Re:Package are already *signed* (Score:4, Interesting)
Just to be very clear about this one point because it is sensitive: the public mirrors we setup and had listed as official repositories were kept up-to-date and we only served current metadata and packages. We served nothing that was out-of-date (beyond normal mirror update lagtime between rsyncs with the upstream mirrors) and we served nothing that had been modified.
All tests we performed related to what a malicious mirror could do (e.g. serving out-of-date metadata, serving modified metadata in the case of package managers that don't sign metadata, etc.) were performed using separate mirrors and clients of our own. Nothing we did with our mirrors put users at risk.
Re:The actual vulnerability (Score:2, Interesting)
To give one example of why it can be bad for a package manager to accept older metadata when it has previously seen more recent (valid/signed) metadata: If you are installing a new package (rather than updating a package) and the old package you are served doesn't conflict with your currently installed packages, you will be installing a package that may have known security vulnerabilities. Additionally, the attacker who gave you that package may know your IP address now.
In this case it does not matter that the packages are signed. And if the metadata isn't signed, the above still applies but is easier to exploit.
Well, sign the catalog then. (Score:1, Interesting)
Hmm. How to defeat that. Easy enough.
Firstly, the catalog would have to be signed. (The list of the current versions of the packages, I guess it's the metadata rather than the data.) And it would have to have a datestamp in it. And the catalogue would have a copy (or the copy of) the signature that would otherwise be attached to the packages themselves.
Then it's easy for a client machine to verify the catalog is correct (is correctly signed by a trusted key). Validate the datestamp in it and alert if the catalog is old (say, older than three months ago). When you download a package, it takes the signature from the trusted catalog and uses that signature to verify the package, proving the package file is a currently supported version.
(If the package download doesn't match the signature then it will fail the signature check like any other modification. Technically, checking this is a fullly signed singature isn't required, merely that it matches a cryptographically secure hash in the catalog but I imagine it's safer and easer to just verify the signature on the package in its own right. Packages may carry the signature themselves which would allow stand alone installations of the package - but of course, no guarentee that it is the latest version.)

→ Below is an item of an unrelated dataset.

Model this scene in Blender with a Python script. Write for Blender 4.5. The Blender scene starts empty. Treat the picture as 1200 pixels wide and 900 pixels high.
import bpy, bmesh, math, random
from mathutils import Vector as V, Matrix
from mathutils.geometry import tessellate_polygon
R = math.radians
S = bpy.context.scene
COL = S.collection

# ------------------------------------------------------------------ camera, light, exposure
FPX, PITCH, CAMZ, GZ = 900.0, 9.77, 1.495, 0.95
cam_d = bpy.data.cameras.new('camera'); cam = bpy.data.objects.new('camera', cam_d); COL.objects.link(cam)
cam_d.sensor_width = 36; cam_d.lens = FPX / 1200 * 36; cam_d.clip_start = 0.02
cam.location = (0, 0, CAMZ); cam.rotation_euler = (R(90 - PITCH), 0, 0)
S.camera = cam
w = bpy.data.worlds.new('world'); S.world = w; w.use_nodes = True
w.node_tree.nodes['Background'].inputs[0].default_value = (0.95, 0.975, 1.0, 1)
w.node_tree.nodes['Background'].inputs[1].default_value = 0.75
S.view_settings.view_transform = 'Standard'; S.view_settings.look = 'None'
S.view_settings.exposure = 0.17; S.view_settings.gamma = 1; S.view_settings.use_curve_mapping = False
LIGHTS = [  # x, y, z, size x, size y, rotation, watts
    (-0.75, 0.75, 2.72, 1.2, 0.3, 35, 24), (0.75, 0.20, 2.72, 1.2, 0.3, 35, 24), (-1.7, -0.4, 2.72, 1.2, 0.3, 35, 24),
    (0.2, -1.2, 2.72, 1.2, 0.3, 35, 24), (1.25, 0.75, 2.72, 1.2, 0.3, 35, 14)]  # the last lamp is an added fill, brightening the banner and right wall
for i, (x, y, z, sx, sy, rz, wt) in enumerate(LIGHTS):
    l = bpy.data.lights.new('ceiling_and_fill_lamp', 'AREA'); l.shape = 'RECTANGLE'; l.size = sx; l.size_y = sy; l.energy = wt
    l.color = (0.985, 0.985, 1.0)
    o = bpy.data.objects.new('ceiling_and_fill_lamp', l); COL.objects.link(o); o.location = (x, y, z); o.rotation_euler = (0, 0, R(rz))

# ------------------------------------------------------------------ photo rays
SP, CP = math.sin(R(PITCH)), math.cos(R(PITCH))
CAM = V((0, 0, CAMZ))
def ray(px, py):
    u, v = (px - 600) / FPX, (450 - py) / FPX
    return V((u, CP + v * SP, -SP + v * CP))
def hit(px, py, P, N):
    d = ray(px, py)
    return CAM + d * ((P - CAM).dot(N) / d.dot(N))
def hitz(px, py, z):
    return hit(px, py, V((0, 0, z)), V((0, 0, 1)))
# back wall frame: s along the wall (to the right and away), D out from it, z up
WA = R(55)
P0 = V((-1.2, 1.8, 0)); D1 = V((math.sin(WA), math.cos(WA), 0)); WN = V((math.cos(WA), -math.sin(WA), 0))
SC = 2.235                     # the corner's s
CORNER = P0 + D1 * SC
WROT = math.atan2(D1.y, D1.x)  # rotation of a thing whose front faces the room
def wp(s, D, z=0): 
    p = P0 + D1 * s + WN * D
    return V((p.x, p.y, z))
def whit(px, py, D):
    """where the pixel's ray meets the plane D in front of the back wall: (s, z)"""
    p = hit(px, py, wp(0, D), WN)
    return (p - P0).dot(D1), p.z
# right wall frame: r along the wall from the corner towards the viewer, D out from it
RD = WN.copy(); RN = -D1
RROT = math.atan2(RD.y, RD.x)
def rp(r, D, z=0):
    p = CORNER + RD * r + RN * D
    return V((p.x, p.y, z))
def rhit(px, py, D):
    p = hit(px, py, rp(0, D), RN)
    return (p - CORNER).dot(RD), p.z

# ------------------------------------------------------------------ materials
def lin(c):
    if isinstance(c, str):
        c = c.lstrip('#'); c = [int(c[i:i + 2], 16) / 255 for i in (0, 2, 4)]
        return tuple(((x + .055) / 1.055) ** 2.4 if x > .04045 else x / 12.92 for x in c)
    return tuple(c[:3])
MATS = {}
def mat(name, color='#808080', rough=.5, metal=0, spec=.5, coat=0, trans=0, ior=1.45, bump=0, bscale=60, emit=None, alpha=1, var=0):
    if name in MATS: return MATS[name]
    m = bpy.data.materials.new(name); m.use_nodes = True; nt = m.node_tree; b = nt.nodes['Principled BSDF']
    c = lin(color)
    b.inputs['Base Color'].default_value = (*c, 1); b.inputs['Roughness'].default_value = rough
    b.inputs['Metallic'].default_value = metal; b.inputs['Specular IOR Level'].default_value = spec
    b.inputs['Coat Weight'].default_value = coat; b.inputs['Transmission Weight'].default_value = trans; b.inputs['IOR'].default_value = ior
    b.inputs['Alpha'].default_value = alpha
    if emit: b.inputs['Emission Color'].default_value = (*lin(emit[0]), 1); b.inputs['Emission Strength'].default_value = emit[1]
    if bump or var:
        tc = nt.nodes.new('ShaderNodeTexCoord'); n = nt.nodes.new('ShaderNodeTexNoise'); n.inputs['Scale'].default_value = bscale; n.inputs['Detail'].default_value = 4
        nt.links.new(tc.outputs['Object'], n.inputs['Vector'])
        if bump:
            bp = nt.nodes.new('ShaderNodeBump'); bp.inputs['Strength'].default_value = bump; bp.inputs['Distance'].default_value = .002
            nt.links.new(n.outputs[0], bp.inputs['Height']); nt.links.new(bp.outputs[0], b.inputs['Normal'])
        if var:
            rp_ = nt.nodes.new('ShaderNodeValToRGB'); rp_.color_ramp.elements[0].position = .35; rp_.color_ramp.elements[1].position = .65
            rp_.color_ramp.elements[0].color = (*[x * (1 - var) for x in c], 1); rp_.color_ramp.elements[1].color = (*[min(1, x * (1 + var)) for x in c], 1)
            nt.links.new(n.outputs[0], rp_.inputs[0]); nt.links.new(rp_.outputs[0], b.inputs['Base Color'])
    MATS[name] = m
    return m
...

Yes, this means monthly updates to the catalog, but the only parts changing (aside from actual updates) are the catalog datestamp and catalog signature, which I imagine would be reasonably small if something like rsync copied the data.
And, yes, this does mean a three month window for this attack. One way around that is for the 'current datestamp' to be available on a trusted central site (signed and/or SSL protected) and the package manager refuse to load a catalog until it has the catalog version that matches that current datestamp. This would probably only be a couple of hundred bytes at most. Maybe a weekly check would be sufficient.
Re:Well, sign the catalog then. (Score:5, Interesting)
I just verified with my distribution, and the package metadata is not used when calculating the signature, so this is a valid vulnerability.
Re:Compile from source yourself! (Score:1, Interesting)
Been there, done that (Score:3, Interesting)
You joke, but I've actually built gcc with a C interpreter, and used that to build gcc binaries. We did it primarily as a stress-test of the interpreter, but it was nice see that the resulting gcc binaries were the same as those built with a compiled gcc.
Re:Not a real issue with Debian today (Score:3, Interesting)
If you use the Debian Security Analyzer [www.enyo.de], you cannot simply supply vulnerable versions of packages as they will still be listed by debsecan.